Mom was disappointed to learn that they would only be staying two nights. But Susan, Becky, Colleen and Donna were not dismayed in the least; shopping, they swore, can work miracles and make memories. Armed with $150 cash and an ounce of determination, they hit the fireworks stands along I-70 and scored sparklers, worms, bottle rockets, cherry bombs and Roman candles. Cruising up and down the aisles of Wal-Mart, they grabbed kiddie pools, disposable barbecue grills and Chinette dinnerware which, the next evening, made for a macabre yet festive family reunion as we celebrated the Third of July.

"Third of July! Third of July!" we cried as we ran up and down the driveway with sparklers blazing in our fists. "Third of July!" we screamed each time we set off a bottle rocket and sent Dad hunting through the grass to find and dispose of the leftover stick. We sang camp songs ("Peanuuuuuuuuuut Peanut Butter--Jelly!"), told ghost stories, and when the night fell into the velvet dark--something the Chicago suburbs can no longer do--we sent our own fireworks into the sky and called everyone to follow.

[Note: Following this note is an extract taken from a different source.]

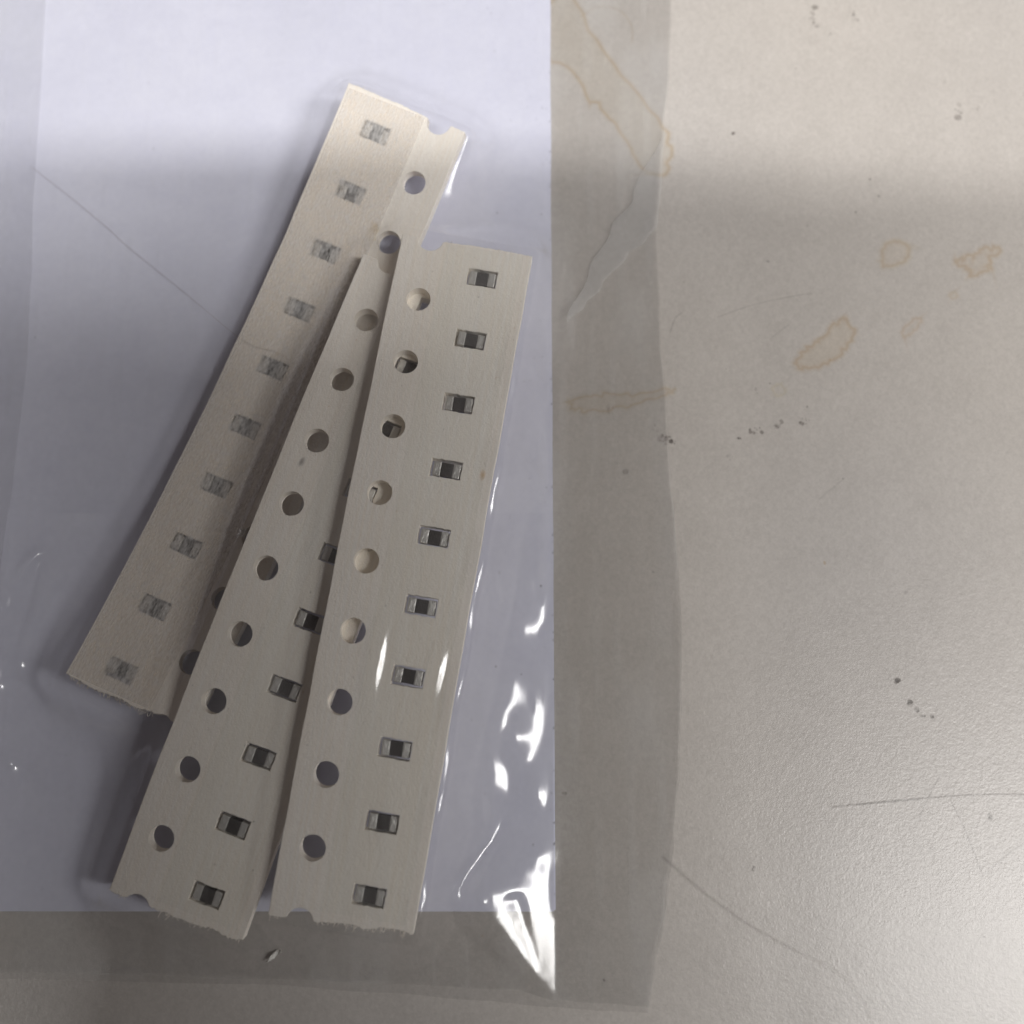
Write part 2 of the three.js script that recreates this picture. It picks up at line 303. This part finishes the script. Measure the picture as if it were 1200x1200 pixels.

It was one of the best times in my life, and it's probably my most cherished family memory. Yet, Mom and
Dad and I missed out on the perfect finish touching for that weekend. Driving home on July 4, Uncle Dean took "the back way" up Route 47 where he spied scores of eager locals waiting for the DeKalb County fairgrounds to open for the evening's fireworks show. He pulled his glorious Safari van to a stop near the gate, rolled down his electric window and yelled, "Cancelled! Cancelled! Go home! TOO DANGEROUS! Cancelled!" before starting off again on their way home.

My sisters and cousins, of course, were tickled pink. And me? I was and am just a little green with envy for having missed a moment that has since become family legend.